▶ _YOUR GOAL_: Starting at the line containing "What Blender Python", copy each line exactly, ending with the line containing "scene.camera = cam". Leave out everything else.
— Start —
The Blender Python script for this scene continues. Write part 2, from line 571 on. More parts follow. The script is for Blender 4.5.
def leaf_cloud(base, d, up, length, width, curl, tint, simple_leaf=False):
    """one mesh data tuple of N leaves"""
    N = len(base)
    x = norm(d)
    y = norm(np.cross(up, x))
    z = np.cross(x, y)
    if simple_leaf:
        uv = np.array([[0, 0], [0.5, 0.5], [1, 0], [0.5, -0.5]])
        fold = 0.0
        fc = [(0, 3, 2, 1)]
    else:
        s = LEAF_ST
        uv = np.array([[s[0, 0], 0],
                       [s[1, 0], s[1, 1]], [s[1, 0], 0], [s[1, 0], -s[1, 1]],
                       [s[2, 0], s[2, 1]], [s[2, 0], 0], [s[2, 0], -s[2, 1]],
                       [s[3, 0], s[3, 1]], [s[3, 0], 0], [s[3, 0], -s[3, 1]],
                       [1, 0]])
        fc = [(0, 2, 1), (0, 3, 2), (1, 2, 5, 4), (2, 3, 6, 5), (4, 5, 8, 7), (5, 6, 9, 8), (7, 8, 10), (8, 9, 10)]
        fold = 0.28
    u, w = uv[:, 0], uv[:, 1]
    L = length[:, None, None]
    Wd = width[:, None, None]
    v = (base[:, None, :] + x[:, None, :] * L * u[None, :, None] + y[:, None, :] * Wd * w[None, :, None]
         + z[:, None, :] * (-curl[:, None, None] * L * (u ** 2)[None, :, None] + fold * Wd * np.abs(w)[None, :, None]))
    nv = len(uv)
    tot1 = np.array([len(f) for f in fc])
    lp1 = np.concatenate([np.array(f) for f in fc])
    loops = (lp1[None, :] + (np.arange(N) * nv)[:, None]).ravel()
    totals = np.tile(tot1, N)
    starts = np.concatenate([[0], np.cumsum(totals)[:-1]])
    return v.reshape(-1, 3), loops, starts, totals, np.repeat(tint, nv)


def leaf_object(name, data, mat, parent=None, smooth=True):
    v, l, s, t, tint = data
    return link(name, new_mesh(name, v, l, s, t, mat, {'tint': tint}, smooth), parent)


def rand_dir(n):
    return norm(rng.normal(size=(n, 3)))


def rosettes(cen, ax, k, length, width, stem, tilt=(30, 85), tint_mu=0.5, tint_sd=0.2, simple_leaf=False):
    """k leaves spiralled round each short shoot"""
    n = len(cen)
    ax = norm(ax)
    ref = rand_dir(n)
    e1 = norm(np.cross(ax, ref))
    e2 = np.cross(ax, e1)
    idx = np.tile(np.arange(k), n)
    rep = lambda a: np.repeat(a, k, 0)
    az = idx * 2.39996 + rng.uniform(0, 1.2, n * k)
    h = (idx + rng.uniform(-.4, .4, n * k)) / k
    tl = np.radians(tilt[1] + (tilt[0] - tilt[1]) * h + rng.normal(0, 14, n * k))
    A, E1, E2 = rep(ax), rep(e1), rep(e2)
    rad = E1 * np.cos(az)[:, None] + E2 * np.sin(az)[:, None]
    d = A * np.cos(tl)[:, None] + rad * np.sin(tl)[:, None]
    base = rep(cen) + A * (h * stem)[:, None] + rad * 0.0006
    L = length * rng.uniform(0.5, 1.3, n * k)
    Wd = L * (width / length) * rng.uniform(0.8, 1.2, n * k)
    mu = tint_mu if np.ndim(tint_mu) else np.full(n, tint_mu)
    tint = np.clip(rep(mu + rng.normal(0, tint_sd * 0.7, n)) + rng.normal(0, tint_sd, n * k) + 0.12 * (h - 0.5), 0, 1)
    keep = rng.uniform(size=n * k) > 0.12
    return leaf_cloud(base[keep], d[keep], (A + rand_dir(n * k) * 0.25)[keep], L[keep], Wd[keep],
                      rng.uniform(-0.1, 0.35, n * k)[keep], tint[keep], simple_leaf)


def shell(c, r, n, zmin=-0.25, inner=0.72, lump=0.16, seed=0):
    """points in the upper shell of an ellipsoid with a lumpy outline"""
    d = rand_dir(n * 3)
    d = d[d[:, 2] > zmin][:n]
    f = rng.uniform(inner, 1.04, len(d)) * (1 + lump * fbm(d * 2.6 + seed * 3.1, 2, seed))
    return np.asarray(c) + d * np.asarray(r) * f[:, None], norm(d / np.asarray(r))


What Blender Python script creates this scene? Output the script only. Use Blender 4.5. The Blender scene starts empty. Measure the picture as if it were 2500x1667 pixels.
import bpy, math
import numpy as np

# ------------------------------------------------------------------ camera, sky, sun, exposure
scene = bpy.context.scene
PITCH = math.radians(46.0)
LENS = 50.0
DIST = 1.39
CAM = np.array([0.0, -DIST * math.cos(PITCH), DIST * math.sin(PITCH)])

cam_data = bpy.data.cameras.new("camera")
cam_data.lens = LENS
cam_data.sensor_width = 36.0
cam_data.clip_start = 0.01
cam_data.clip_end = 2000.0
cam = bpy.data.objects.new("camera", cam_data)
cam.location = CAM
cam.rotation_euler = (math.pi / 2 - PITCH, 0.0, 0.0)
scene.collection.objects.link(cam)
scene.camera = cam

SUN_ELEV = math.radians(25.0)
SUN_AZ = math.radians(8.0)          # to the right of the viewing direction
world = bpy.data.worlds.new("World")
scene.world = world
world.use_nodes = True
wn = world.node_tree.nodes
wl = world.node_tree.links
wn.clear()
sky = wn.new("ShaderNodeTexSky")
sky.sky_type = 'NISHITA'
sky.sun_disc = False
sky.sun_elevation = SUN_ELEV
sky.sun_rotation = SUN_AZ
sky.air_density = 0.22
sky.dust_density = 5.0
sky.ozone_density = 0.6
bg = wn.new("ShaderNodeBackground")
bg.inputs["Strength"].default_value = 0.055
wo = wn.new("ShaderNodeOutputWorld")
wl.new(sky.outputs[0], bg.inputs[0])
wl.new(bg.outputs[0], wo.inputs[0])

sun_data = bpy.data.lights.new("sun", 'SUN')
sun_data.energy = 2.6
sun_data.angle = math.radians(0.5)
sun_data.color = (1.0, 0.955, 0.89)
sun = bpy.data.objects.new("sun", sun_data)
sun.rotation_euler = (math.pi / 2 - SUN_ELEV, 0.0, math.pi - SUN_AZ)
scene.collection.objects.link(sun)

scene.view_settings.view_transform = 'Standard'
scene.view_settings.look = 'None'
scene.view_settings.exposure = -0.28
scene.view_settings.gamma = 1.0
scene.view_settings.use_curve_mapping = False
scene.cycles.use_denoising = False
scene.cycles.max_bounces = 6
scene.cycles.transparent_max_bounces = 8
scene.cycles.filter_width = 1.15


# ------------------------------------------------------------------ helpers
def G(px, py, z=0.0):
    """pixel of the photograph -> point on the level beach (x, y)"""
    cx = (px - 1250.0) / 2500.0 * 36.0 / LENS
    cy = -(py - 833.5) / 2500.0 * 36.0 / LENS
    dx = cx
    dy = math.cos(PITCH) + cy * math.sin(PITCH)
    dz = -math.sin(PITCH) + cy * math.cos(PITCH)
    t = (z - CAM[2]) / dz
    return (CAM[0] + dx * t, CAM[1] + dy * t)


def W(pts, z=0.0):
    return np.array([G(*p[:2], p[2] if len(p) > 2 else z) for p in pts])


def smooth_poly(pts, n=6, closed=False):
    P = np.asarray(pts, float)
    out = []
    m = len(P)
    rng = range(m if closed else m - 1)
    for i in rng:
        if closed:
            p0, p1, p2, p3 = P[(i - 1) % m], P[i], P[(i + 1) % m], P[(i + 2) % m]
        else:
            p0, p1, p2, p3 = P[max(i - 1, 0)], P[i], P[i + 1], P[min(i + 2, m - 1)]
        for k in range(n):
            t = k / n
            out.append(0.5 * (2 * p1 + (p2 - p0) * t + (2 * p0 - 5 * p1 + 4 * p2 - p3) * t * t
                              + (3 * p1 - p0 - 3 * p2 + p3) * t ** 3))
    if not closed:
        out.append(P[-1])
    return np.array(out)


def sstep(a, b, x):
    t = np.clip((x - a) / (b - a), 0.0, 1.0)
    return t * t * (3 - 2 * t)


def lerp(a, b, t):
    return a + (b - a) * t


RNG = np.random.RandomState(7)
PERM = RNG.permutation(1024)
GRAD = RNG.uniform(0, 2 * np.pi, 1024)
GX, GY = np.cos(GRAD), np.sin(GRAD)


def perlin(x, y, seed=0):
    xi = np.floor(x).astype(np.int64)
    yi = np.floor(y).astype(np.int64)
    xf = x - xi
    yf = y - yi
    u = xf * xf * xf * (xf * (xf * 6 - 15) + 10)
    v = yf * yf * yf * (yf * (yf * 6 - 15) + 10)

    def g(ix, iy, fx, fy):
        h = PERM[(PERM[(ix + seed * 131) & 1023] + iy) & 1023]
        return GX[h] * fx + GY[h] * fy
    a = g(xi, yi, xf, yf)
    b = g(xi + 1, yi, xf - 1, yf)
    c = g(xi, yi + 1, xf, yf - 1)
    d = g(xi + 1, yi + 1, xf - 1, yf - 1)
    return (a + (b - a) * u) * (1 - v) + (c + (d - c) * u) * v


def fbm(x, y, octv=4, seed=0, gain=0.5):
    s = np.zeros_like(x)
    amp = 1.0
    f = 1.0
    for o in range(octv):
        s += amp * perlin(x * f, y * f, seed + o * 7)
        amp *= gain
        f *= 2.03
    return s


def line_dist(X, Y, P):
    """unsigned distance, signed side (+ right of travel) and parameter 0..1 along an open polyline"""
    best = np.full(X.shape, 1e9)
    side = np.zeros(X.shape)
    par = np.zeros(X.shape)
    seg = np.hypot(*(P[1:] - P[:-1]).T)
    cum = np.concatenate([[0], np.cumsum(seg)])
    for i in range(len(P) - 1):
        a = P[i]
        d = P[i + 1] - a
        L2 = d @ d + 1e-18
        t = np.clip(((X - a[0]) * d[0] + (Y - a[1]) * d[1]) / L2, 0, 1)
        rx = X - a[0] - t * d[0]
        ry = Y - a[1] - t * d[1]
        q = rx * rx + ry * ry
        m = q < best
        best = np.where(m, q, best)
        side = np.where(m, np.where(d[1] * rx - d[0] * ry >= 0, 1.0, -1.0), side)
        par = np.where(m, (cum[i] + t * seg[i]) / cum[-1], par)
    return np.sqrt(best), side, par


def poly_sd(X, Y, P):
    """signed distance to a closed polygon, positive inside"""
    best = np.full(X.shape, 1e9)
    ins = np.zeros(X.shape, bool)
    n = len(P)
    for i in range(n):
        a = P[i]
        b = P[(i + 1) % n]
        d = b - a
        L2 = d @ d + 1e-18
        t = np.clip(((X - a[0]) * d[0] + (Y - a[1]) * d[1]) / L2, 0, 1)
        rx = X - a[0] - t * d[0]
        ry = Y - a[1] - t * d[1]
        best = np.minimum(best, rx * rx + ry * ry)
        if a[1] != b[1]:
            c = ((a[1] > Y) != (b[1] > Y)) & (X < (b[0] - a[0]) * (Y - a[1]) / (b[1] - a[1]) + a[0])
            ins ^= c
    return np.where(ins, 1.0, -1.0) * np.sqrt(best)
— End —
▶ _THE ANSWER_:
What Blender Python script creates this scene? Output the script only. Use Blender 4.5. The Blender scene starts empty. Measure the picture as if it were 2500x1667 pixels.
import bpy, math
import numpy as np

# ------------------------------------------------------------------ camera, sky, sun, exposure
scene = bpy.context.scene
PITCH = math.radians(46.0)
LENS = 50.0
DIST = 1.39
CAM = np.array([0.0, -DIST * math.cos(PITCH), DIST * math.sin(PITCH)])

cam_data = bpy.data.cameras.new("camera")
cam_data.lens = LENS
cam_data.sensor_width = 36.0
cam_data.clip_start = 0.01
cam_data.clip_end = 2000.0
cam = bpy.data.objects.new("camera", cam_data)
cam.location = CAM
cam.rotation_euler = (math.pi / 2 - PITCH, 0.0, 0.0)
scene.collection.objects.link(cam)
scene.camera = cam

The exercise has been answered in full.